I'm sitting here worried that if the next quarter revenues are not up to the whisper numbers we could see a pull back. Then again, if the numbers are solid, I don't see the stock taking flight as it has this past 6 months.
This is a resistence level that will need a new product (digitalme?) or some new partnering agreements (Cisco jumping on the NDS bandwagon, upcoming Lucent & Nortel switches) as well as other products like IP Telephony.
i-Chain could even have a huge impact on the perception of Novell as a true DOT COM company. If i-Chain develops with the right online presence (IBMs WebSphere), it will cause the stock to run up. I could see Novell at the center of the AOL/Sun deal very soon with digitalme, i-Chain and/or NDS.
I don't have technical data to support my opinion though (in terms of sales and revenues) but I can see how these products will increase Novell's "mindshare" in the marketplace. And these days, mindshare is king.
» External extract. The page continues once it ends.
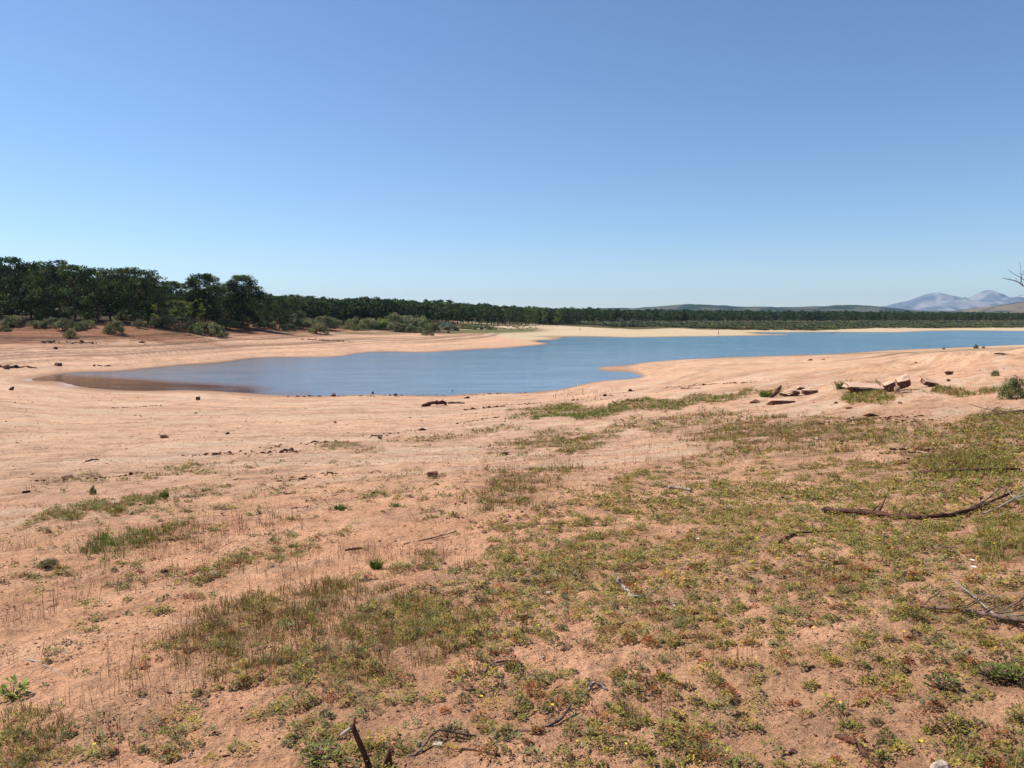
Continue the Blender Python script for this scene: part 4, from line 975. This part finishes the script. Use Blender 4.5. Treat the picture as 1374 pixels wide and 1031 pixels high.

Also, once MSFT's Windows 2000 Pro ships, we'll see some real world comparisions to Novell's NetWare whereby people will line up for their directory services. MSFT will try to make a BIG splash with some marketing news but in the end, functionality will win out over marketing.
This is one place where FUD truly can't win over product. The directory space will be MSFT's final frontier. It's not the desktop or the application suite arena. I don't think that MSFT will re-engineer their desktop and application suite to disadvantage NDS and favor AD. They would never be able to hide that one from the eyes of the world but then again...
So this whole issue is much bigger than these old battles that MSFT has won. From what I've seen and heard about Active Directory, I don't think it can stack up to NDS today. So my question to EVERY MIS director in the world is, do you want it now or later?
[And by later, I don't mean that AD will pass NDS, just that later, AD will have the functionality that NDS possess today! while NDS has progressed even further.]
So Money managers and the like are holding back some to see where MSFT's chips will fall in terms of Windows 2000. Once that product hits the streets and the comparisions come in, the money will flow and I feel it will flow into Novell.